5:30 a.m.
I was so excited our geriatric, deaf, insomniac dog slept through the night that I forgot to check for skunks before taking her outside to water the plants....
Da da da!
"Oh no," I stammer. "Oh no. Ally, Ally, puhleeeeeeease come here! Come on girl."
"What's going on?" asks Hubby.
"There's a skunk in the backyard RIGHT NEXT TO ALLY," I manage to get out.
"I knew there was a skunk living out there!" says Hubby, in that 'Aha!' voice.
"Um, when were you going to tell me we have a house guest?" I ask, annoyed.
"I did tell you," claims Hubby.
"No, you didn't," I say. "You said there was a skunk in the backyard the other night. Which is a lot different than there's a skunk living in our backyard, or even vacationing there for the summer."

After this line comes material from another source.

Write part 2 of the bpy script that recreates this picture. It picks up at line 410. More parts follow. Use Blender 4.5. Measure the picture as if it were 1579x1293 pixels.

Meanwhile the dog and the skunk are about 5 feet from each other dancing IN THE BACKYARD. And by dancing I mean the dog is pooping and the skunk is waddling around looking for an escape route.
By this point I'm starting to wonder if they've been married for 20 years by the way they're comfortably ignoring each other. Based on past experience, the skunk should have sprayed the dog by this time
Exhibit A Exhibit B
Hubby, now in full rescue hero mode, leaps past me into the yard despite my attempts to block his heroics.
"Where are they going to live when the skunk sprays them?" I ask the cats?
"Outside," purr the Cats.
Hubby attempts to grab the dog, who is in mid-crap.
She falls to the ground wondering, "What the hell is wrong with this guy? Can't an old lady dog go to the bathroom in peace anymore?"
Apparently not.
"What's all this clapping in my house and who are these annoying people?" wonders Fred the Skunk. "I think I need to defend myself!"
Then Fred the Skunk lifts his tail and does an A Butt Face towards Hubby and the dog.
Hubby scoops the dog into his arms, which the dog is attempting to bite in order to regain her freedom.
He then tries to run into the house craddling the snapping dog, but I'm blocking their escape, furiously sniffing the air to be sure no one has been sprayed before I let them through the doorway. Amazingly, the air smells skunkless.
"Wow, that is the nicest skunk, ever," I say.
Ten Minutes Later
"Zzzzzzzzzzzzzzzzzzzzzzzzzzzzzzz," snore Hubby and the Dog.